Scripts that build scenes

▬▬▬▬▬▬▬▬▬▬

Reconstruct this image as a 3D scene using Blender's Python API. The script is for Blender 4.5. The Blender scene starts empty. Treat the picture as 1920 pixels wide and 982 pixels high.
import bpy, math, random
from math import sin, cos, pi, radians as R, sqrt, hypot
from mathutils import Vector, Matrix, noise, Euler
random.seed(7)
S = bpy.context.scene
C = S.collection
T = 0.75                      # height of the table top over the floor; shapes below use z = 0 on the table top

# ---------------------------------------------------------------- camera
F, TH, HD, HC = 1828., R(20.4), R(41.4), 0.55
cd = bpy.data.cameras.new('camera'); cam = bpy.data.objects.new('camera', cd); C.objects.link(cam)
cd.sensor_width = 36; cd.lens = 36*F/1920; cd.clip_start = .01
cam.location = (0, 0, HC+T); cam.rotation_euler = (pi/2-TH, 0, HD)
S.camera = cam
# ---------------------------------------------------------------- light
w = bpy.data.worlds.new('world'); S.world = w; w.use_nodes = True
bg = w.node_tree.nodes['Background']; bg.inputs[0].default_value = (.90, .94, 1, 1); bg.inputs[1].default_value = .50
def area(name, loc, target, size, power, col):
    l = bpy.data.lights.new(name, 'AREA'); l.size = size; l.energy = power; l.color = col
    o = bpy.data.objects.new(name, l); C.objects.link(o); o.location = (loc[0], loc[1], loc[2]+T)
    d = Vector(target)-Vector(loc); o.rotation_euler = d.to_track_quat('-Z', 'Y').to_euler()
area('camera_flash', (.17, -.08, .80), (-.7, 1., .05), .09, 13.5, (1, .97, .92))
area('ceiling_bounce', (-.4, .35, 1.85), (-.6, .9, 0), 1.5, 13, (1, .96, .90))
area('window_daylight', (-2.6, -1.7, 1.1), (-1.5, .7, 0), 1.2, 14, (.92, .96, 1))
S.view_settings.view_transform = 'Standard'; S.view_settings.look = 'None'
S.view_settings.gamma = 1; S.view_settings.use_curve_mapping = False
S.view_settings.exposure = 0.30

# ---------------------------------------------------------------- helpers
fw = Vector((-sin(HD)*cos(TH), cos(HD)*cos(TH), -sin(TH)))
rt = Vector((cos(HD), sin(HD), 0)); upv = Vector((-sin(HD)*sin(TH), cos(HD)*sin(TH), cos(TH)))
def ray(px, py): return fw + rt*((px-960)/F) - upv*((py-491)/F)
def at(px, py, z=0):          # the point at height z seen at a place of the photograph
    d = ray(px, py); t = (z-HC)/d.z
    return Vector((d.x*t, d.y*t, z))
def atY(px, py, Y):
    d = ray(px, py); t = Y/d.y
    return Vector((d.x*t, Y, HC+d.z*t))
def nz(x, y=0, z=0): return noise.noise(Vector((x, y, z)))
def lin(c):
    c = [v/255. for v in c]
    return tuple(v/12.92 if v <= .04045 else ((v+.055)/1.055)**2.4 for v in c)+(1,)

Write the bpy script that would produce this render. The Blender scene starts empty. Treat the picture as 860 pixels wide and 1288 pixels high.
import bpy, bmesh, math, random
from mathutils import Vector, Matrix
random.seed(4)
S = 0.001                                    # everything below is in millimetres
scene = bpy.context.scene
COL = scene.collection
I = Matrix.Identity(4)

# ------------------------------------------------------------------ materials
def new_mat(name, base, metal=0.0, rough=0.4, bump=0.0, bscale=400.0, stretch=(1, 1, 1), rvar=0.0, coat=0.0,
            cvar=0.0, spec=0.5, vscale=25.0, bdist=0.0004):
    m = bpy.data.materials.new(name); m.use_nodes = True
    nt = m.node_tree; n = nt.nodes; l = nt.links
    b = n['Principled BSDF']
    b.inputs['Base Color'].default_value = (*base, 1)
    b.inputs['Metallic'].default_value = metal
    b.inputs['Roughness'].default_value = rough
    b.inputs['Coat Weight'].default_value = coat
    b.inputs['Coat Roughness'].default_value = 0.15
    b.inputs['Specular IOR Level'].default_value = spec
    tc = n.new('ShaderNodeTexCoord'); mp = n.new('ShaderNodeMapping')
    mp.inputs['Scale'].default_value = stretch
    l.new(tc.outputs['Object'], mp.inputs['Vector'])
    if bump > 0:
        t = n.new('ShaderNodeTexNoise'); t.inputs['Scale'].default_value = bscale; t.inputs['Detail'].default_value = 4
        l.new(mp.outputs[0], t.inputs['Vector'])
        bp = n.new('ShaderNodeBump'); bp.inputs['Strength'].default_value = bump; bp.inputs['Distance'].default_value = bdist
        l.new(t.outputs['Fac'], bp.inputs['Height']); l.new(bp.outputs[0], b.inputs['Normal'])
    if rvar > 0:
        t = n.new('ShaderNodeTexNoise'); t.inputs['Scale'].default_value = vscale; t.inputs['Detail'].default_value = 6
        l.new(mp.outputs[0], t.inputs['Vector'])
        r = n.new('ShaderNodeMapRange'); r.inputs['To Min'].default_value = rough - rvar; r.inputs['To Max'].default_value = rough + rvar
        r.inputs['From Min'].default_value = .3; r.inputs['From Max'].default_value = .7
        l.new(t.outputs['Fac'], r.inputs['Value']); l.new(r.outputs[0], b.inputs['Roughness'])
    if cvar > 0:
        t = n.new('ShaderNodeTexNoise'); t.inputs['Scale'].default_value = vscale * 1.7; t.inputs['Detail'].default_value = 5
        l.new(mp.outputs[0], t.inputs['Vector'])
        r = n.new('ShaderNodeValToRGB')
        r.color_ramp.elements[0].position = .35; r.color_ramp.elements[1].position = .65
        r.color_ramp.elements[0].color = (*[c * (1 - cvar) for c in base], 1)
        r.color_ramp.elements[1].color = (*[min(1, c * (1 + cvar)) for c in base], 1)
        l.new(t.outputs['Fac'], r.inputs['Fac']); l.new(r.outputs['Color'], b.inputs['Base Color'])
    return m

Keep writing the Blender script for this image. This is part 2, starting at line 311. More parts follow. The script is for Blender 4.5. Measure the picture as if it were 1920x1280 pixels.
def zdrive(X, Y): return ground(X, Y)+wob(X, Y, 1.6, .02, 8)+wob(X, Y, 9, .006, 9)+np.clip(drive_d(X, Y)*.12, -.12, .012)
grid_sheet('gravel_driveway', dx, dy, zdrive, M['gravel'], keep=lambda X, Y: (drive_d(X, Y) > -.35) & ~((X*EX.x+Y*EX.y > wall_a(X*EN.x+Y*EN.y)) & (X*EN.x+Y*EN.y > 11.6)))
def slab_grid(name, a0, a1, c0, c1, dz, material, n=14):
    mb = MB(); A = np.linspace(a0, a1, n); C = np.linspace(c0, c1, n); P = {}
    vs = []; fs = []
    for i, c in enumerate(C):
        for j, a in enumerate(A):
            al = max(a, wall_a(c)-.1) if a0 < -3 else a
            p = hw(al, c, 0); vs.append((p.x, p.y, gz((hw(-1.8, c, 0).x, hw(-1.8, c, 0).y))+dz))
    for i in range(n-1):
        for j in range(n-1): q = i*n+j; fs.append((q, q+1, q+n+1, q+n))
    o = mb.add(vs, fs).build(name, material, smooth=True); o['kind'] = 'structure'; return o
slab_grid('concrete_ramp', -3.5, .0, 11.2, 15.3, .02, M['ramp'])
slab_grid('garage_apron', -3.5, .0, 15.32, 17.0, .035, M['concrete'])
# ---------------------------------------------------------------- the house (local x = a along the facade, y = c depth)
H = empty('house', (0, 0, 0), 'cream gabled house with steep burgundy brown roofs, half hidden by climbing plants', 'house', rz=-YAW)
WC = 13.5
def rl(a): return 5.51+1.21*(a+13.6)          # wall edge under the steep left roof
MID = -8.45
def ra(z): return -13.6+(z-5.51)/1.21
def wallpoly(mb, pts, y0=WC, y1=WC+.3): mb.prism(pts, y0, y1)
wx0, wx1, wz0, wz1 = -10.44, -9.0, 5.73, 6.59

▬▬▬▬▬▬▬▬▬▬

> [Your objective] Take the records above and return them exactly as written.

> [Response]
Reconstruct this image as a 3D scene using Blender's Python API. The script is for Blender 4.5. The Blender scene starts empty. Treat the picture as 1920 pixels wide and 982 pixels high.
import bpy, math, random
from math import sin, cos, pi, radians as R, sqrt, hypot
from mathutils import Vector, Matrix, noise, Euler
random.seed(7)
S = bpy.context.scene
C = S.collection
T = 0.75                      # height of the table top over the floor; shapes below use z = 0 on the table top

# ---------------------------------------------------------------- camera
F, TH, HD, HC = 1828., R(20.4), R(41.4), 0.55
cd = bpy.data.cameras.new('camera'); cam = bpy.data.objects.new('camera', cd); C.objects.link(cam)
cd.sensor_width = 36; cd.lens = 36*F/1920; cd.clip_start = .01
cam.location = (0, 0, HC+T); cam.rotation_euler = (pi/2-TH, 0, HD)
S.camera = cam
# ---------------------------------------------------------------- light
w = bpy.data.worlds.new('world'); S.world = w; w.use_nodes = True
bg = w.node_tree.nodes['Background']; bg.inputs[0].default_value = (.90, .94, 1, 1); bg.inputs[1].default_value = .50
def area(name, loc, target, size, power, col):
    l = bpy.data.lights.new(name, 'AREA'); l.size = size; l.energy = power; l.color = col
    o = bpy.data.objects.new(name, l); C.objects.link(o); o.location = (loc[0], loc[1], loc[2]+T)
    d = Vector(target)-Vector(loc); o.rotation_euler = d.to_track_quat('-Z', 'Y').to_euler()
area('camera_flash', (.17, -.08, .80), (-.7, 1., .05), .09, 13.5, (1, .97, .92))
area('ceiling_bounce', (-.4, .35, 1.85), (-.6, .9, 0), 1.5, 13, (1, .96, .90))
area('window_daylight', (-2.6, -1.7, 1.1), (-1.5, .7, 0), 1.2, 14, (.92, .96, 1))
S.view_settings.view_transform = 'Standard'; S.view_settings.look = 'None'
S.view_settings.gamma = 1; S.view_settings.use_curve_mapping = False
S.view_settings.exposure = 0.30

# ---------------------------------------------------------------- helpers
fw = Vector((-sin(HD)*cos(TH), cos(HD)*cos(TH), -sin(TH)))
rt = Vector((cos(HD), sin(HD), 0)); upv = Vector((-sin(HD)*sin(TH), cos(HD)*sin(TH), cos(TH)))
def ray(px, py): return fw + rt*((px-960)/F) - upv*((py-491)/F)
def at(px, py, z=0):          # the point at height z seen at a place of the photograph
    d = ray(px, py); t = (z-HC)/d.z
    return Vector((d.x*t, d.y*t, z))
def atY(px, py, Y):
    d = ray(px, py); t = Y/d.y
    return Vector((d.x*t, Y, HC+d.z*t))
def nz(x, y=0, z=0): return noise.noise(Vector((x, y, z)))
def lin(c):
    c = [v/255. for v in c]
    return tuple(v/12.92 if v <= .04045 else ((v+.055)/1.055)**2.4 for v in c)+(1,)

Write the bpy script that would produce this render. The Blender scene starts empty. Treat the picture as 860 pixels wide and 1288 pixels high.
import bpy, bmesh, math, random
from mathutils import Vector, Matrix
random.seed(4)
S = 0.001                                    # everything below is in millimetres
scene = bpy.context.scene
COL = scene.collection
I = Matrix.Identity(4)

# ------------------------------------------------------------------ materials
def new_mat(name, base, metal=0.0, rough=0.4, bump=0.0, bscale=400.0, stretch=(1, 1, 1), rvar=0.0, coat=0.0,
            cvar=0.0, spec=0.5, vscale=25.0, bdist=0.0004):
    m = bpy.data.materials.new(name); m.use_nodes = True
    nt = m.node_tree; n = nt.nodes; l = nt.links
    b = n['Principled BSDF']
    b.inputs['Base Color'].default_value = (*base, 1)
    b.inputs['Metallic'].default_value = metal
    b.inputs['Roughness'].default_value = rough
    b.inputs['Coat Weight'].default_value = coat
    b.inputs['Coat Roughness'].default_value = 0.15
    b.inputs['Specular IOR Level'].default_value = spec
    tc = n.new('ShaderNodeTexCoord'); mp = n.new('ShaderNodeMapping')
    mp.inputs['Scale'].default_value = stretch
    l.new(tc.outputs['Object'], mp.inputs['Vector'])
    if bump > 0:
        t = n.new('ShaderNodeTexNoise'); t.inputs['Scale'].default_value = bscale; t.inputs['Detail'].default_value = 4
        l.new(mp.outputs[0], t.inputs['Vector'])
        bp = n.new('ShaderNodeBump'); bp.inputs['Strength'].default_value = bump; bp.inputs['Distance'].default_value = bdist
        l.new(t.outputs['Fac'], bp.inputs['Height']); l.new(bp.outputs[0], b.inputs['Normal'])
    if rvar > 0:
        t = n.new('ShaderNodeTexNoise'); t.inputs['Scale'].default_value = vscale; t.inputs['Detail'].default_value = 6
        l.new(mp.outputs[0], t.inputs['Vector'])
        r = n.new('ShaderNodeMapRange'); r.inputs['To Min'].default_value = rough - rvar; r.inputs['To Max'].default_value = rough + rvar
        r.inputs['From Min'].default_value = .3; r.inputs['From Max'].default_value = .7
        l.new(t.outputs['Fac'], r.inputs['Value']); l.new(r.outputs[0], b.inputs['Roughness'])
    if cvar > 0:
        t = n.new('ShaderNodeTexNoise'); t.inputs['Scale'].default_value = vscale * 1.7; t.inputs['Detail'].default_value = 5
        l.new(mp.outputs[0], t.inputs['Vector'])
        r = n.new('ShaderNodeValToRGB')
        r.color_ramp.elements[0].position = .35; r.color_ramp.elements[1].position = .65
        r.color_ramp.elements[0].color = (*[c * (1 - cvar) for c in base], 1)
        r.color_ramp.elements[1].color = (*[min(1, c * (1 + cvar)) for c in base], 1)
        l.new(t.outputs['Fac'], r.inputs['Fac']); l.new(r.outputs['Color'], b.inputs['Base Color'])
    return m

Keep writing the Blender script for this image. This is part 2, starting at line 311. More parts follow. The script is for Blender 4.5. Measure the picture as if it were 1920x1280 pixels.
def zdrive(X, Y): return ground(X, Y)+wob(X, Y, 1.6, .02, 8)+wob(X, Y, 9, .006, 9)+np.clip(drive_d(X, Y)*.12, -.12, .012)
grid_sheet('gravel_driveway', dx, dy, zdrive, M['gravel'], keep=lambda X, Y: (drive_d(X, Y) > -.35) & ~((X*EX.x+Y*EX.y > wall_a(X*EN.x+Y*EN.y)) & (X*EN.x+Y*EN.y > 11.6)))
def slab_grid(name, a0, a1, c0, c1, dz, material, n=14):
    mb = MB(); A = np.linspace(a0, a1, n); C = np.linspace(c0, c1, n); P = {}
    vs = []; fs = []
    for i, c in enumerate(C):
        for j, a in enumerate(A):
            al = max(a, wall_a(c)-.1) if a0 < -3 else a
            p = hw(al, c, 0); vs.append((p.x, p.y, gz((hw(-1.8, c, 0).x, hw(-1.8, c, 0).y))+dz))
    for i in range(n-1):
        for j in range(n-1): q = i*n+j; fs.append((q, q+1, q+n+1, q+n))
    o = mb.add(vs, fs).build(name, material, smooth=True); o['kind'] = 'structure'; return o
slab_grid('concrete_ramp', -3.5, .0, 11.2, 15.3, .02, M['ramp'])
slab_grid('garage_apron', -3.5, .0, 15.32, 17.0, .035, M['concrete'])
# ---------------------------------------------------------------- the house (local x = a along the facade, y = c depth)
H = empty('house', (0, 0, 0), 'cream gabled house with steep burgundy brown roofs, half hidden by climbing plants', 'house', rz=-YAW)
WC = 13.5
def rl(a): return 5.51+1.21*(a+13.6)          # wall edge under the steep left roof
MID = -8.45
def ra(z): return -13.6+(z-5.51)/1.21
def wallpoly(mb, pts, y0=WC, y1=WC+.3): mb.prism(pts, y0, y1)
wx0, wx1, wz0, wz1 = -10.44, -9.0, 5.73, 6.59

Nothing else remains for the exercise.